Conocida y lastimosamente recordada por los locales fue la batalla del 11 de mayo de 1835, en que el ejército bajo el mando del general Antonio López de Santa Anna derrotó en una mañana a la poderosa milicia cívica zacatecana dirigida por quien nunca había sido entrenado en el arte de la guerra, Francisco García Salinas. Hay un consenso en que esta fue el acta de defunción de aquella primera etapa del federalismo mexicano para dar paso a la república central, en la que sus diseñadores y principales promotores sancionaron la desaparición de la milicia cívica y la consolidación de un solo ejército.
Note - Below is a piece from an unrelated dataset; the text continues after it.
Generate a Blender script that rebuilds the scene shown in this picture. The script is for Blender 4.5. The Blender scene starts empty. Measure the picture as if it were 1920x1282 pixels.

José Antonio Serrano y Manuel Chust muestran con una excelente información que esto no fue así: la vida al interior del Departamento no se dio como lo hubieran imaginado quienes diseñaron las Siete Leyes y las Bases Orgánicas. Esa sociedad compuesta por vecinos ciudadanos que se habían acostumbrado a contar con cuerpos de defensa en sus localidades, siguió promoviéndolos durante el centralismo, así lo muestran los autores con el caso de la organización de distintos cuerpos en el Departamento de Guanajuato.
Si esto fue así con el tema de la milicia, los otros temas como el de la representación político-territorial, la defensa de la autonomía para la administración de la vida pública, el fortalecimiento del derecho de petición, la participación de diputados en el congreso general exigiendo la promoción de las libertades de expresión, reunión e impresión, hacen que se ponga en tela de juicio aquella sentencia decimonónica de que el centralismo fue un antiliberalismo.
El volumen es una invitación al estudio del federalismo mexicano desde las regiones para explicar sus particularidades, así como sus contrastes tomando como foco de análisis la milicia cívica. Sin embargo, quedan en el aire una serie de reflexiones que bien pueden alentar nuevas búsquedas: ¿cuándo el federalismo mexicano dejó de ser revolucionario? ¿por qué durante la instalación de la república central algunas prácticas heredadas tanto del liberalismo doceañista como de la república federal se prolongaron como el caso analizado por los autores para el Departamento de Guanajuato? ¿por qué la disparidad entre el discurso político oficial de las autoridades estatales de Zacatecas respecto a la consolidación de su milicia como arma para la soberanía estatal respecto de las condiciones materiales en las que se encontraba aquella corporación?
Regreso a las categorías que arman este libro: revolución liberal y federalismo mexicano a través del universo de las milicias cívicas. Una revolución promovida por el liberalismo doceañista que se fue trasminando en la vida pública y en la cultura política de la sociedad hispanoamericana a través de potentes instituciones como ayuntamientos, diputaciones y después congresos estatales, milicia cívica que le dieron singularidad y, a la vez, viabilidad a la república en México. Singular en tanto que aleja fantasmas norteamericanos como si la república mexicana se encargara de copiar modelos extranjeros, y viable porque en medio de la vida álgida de pronunciamientos e invasiones, su constitucionalismo y los ensayos de vivir distintas formas de gobierno republicano, le dio la posibilidad de configurarse como Estado nación.